Наконец-то я побывала в Ленинграде. Сумрачный зимний день, сумрачный грустный город с опустевшими улицами и полупустыми домами. На улицах бредущие люди с тоской и голодным унынием на лицах. Часть этих людей не переживет зимы. Чувствуется это по смертельной безнадежности черных поникших лиц, по той обреченности, которая читается в измученных, окаймленных глубоким провалом глазах.
О, как мне все это было знакомо и понятно, и какие тяжелые мысли сразу же овладели мною! Мне было стыдно перед этими людьми за свой сытый и нормальный вид, за свой быстрый и легкий шаг, когда я обгоняла их. Я рассматривала их и мысленно делила на смертников и на живых.
Часть людей явно приспособилась к блокадным условиям.
Но в общем город жил, копошился, шевелился. Его уже нельзя было сравнить с городом зимы 1941–1942 годов.
Я приехала в Ленинград, нагруженная продуктами, это был главным образом хлеб, остающийся у меня и у моих сослуживцев, который я собирала тщательно и бережно в течение 2 месяцев с упорством человека, пережившего голод, и сушила на батарее в своей комнате. Была там и крупа, которую в утроенном количестве выпросила я на складе, когда получала сухой паек, консервы и много еще всякой съестной всячины. Это были очень тяжелые тюки, но сознание того, что я везу их для голодных людей, поднимало во мне дух и позволяло не чувствовать эту тяжесть.
В основном везла я их для Нади В., моей школьной подруги. Последнее ее письмо призывало меня приехать и проститься с ней, она писала, что очень слаба и, наверно, не переживет блокаду.
Когда я увидела ее, меня потряс ее внешний вид, как не менее потрясли ее и мои привезенные дары. Вместо здоровой, некогда цветущей молодой женщины ко мне вышла страшная черная старуха лет 60.
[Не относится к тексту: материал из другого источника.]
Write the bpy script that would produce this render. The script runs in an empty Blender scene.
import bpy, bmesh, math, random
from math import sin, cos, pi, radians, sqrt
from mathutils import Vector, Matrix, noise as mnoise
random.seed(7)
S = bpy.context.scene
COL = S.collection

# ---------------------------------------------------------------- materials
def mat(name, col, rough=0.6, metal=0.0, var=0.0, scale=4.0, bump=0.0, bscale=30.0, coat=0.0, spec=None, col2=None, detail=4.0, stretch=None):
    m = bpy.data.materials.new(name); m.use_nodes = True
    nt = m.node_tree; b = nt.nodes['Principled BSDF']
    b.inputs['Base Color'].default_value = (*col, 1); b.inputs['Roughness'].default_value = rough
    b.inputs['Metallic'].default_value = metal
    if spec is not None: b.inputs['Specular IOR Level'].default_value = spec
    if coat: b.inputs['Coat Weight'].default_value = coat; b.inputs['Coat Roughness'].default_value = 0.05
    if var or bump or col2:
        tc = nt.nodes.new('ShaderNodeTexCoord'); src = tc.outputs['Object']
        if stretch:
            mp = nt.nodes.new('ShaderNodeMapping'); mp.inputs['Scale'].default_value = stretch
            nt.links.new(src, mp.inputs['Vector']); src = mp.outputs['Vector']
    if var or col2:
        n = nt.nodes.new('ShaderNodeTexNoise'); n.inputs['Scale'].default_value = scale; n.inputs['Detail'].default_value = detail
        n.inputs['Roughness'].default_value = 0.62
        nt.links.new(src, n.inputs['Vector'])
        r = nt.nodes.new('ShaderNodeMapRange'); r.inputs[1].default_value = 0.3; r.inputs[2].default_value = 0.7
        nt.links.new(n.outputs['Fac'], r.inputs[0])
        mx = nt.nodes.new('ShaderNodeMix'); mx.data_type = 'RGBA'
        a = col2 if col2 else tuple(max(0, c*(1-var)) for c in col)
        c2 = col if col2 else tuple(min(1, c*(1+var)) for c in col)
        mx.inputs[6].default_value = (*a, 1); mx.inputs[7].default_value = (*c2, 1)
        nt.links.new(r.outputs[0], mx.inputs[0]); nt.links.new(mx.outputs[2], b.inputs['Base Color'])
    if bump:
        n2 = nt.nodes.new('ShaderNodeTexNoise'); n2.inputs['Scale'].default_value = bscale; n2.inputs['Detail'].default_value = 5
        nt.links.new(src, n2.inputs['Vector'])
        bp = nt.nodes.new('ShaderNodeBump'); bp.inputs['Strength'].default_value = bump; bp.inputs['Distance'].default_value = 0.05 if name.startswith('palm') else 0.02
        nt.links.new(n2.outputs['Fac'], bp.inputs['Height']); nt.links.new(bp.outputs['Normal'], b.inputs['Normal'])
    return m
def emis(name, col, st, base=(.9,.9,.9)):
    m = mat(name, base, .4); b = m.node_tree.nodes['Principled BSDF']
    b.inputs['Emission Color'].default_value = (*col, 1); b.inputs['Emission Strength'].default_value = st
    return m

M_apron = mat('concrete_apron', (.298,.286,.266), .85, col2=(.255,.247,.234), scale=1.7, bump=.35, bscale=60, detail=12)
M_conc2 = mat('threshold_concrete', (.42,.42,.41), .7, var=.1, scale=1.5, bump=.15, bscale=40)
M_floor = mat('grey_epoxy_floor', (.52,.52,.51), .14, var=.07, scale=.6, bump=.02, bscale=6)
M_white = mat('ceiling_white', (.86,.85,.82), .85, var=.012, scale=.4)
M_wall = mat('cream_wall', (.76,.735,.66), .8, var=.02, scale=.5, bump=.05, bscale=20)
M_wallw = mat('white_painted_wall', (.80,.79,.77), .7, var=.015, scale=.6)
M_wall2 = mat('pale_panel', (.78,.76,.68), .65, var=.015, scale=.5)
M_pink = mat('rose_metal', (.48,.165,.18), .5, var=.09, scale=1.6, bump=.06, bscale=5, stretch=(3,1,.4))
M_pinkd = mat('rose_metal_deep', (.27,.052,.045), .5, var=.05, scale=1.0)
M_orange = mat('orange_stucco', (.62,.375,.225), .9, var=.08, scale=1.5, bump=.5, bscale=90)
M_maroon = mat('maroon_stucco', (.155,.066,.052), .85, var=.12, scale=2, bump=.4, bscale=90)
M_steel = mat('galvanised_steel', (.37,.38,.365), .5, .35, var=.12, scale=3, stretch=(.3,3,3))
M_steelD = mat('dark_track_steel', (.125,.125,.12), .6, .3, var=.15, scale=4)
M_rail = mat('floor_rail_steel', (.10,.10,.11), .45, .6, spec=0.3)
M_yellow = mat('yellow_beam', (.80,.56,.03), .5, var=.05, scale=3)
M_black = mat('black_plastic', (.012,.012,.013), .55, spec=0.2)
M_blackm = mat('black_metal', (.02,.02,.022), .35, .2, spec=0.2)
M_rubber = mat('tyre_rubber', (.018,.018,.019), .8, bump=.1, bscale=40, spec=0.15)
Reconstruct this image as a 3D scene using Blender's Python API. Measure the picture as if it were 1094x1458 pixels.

Увидев ее, я заплакала, будучи не в силах сдержать своих неуместных слез. Страшна была и ее большая квартира на 6-м этаже, лишенная прежних обитателей: закоптелая, холодная, безгранично захламленная и запущенная. В печке, сделанной на скорую руку для обогревания и несложной варки пищи (центральное отопление не действовало, водопровод не работал, канализация тоже), Надя, не имея дров, жгла книги, огромную библиотеку своего покойного дядюшки, в том числе и ценнейший многолетний труд по истории прибалтийских стран, над которым всю жизнь просидел ее покойный дядюшка – научный работник.
Книг хватило бы ей даже не на одну зиму, но не холод выжил ее из страшной квартиры, в которой она, подобно зловещему призраку, обитала в единственном числе, а огромные, обезумевшие от голода крысы, уже делавшие попытки нападения на единственную обитательницу этой страшной блокадной квартиры. Она переселилась на работу в свою сберкассу и иногда навещала свой дом.